China further claimed that Beijing has made many improvements in promoting and protecting the rights of its citizens.

Several United Nations member states have expressed need for China to improve the human rights situation in Tibet during the Universal Periodic Review of China's human rights record in Geneva.

Canada, Czech Republic, France, Germany, Japan, New Zealand, Poland, Switzerland, the United States of America, the United Kingdom and Iceland questioned China on human rights situation inside Tibet. These nations also highlighted issues such as lack of religious freedom, minority rights, access for UN officials to Tibet, and called on China to resume dialogue with the representatives of the Dalai Lama.
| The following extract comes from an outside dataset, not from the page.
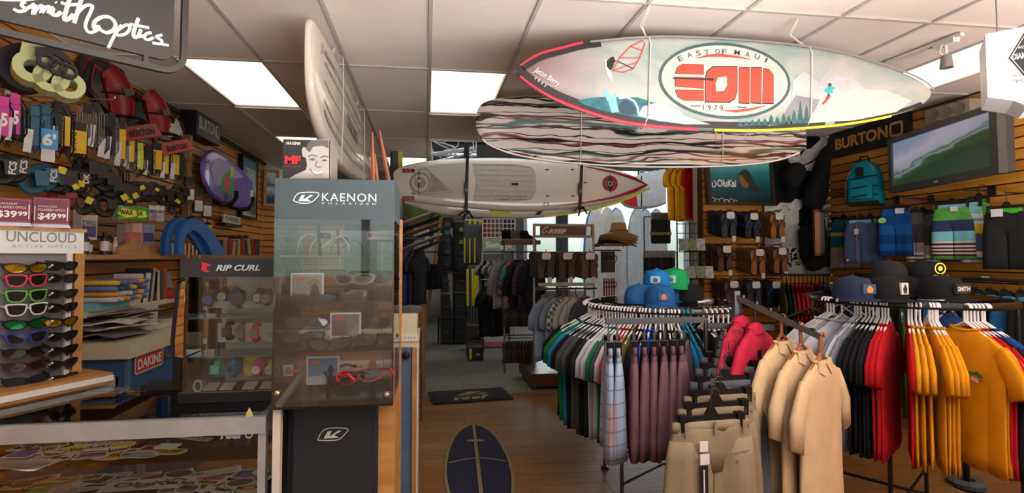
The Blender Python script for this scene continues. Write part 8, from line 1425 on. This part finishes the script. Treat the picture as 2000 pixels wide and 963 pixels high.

New Zealand urged China to resume dialogue with Tibet to address the interests of all communities in Tibet while Iceland recommended facilitating access for Special Rapporteurs to various human rights issues in Tibetan areas.

Poland noted the joint communications of eight Special Procedures with regards to alleged systematic attempts to undermine the rights to freedom of religion, culture and expression of the Tibetan Buddhist community. It further recommended that China take necessary measures to ensure that the right to religion, culture and expression are fully observed and protected in every administrative entity of China.

In 2009 report of China’s UPR, China accepted some recommendations on the promotion of human rights in general but played down recommendations including measures to provide freedom of information and expression; ensure the independence of the judiciary and lawyers; safeguard detainees’ access to counsel; protect lawyers from attacks and harassment; and grant freedom of religion and movement to ethnic minorities such as Tibetans and Uyghurs.

Since 2009, 122 Tibetans have set themselves on fire in Tibet protesting against the Chinese occupation of Tibet.

A well-known Chinese dissident and democracy activist Yang Jianli said, “Today I was struck by China’s ability to tell such blatant lies with a straight face. This is another example of why China does not deserve to be re-elected to the Human Rights Council. China’s re-election defies logic reason and common sense. We need look no further than the Tibetans, who have received unspeakable suffering at the hands of this regime.”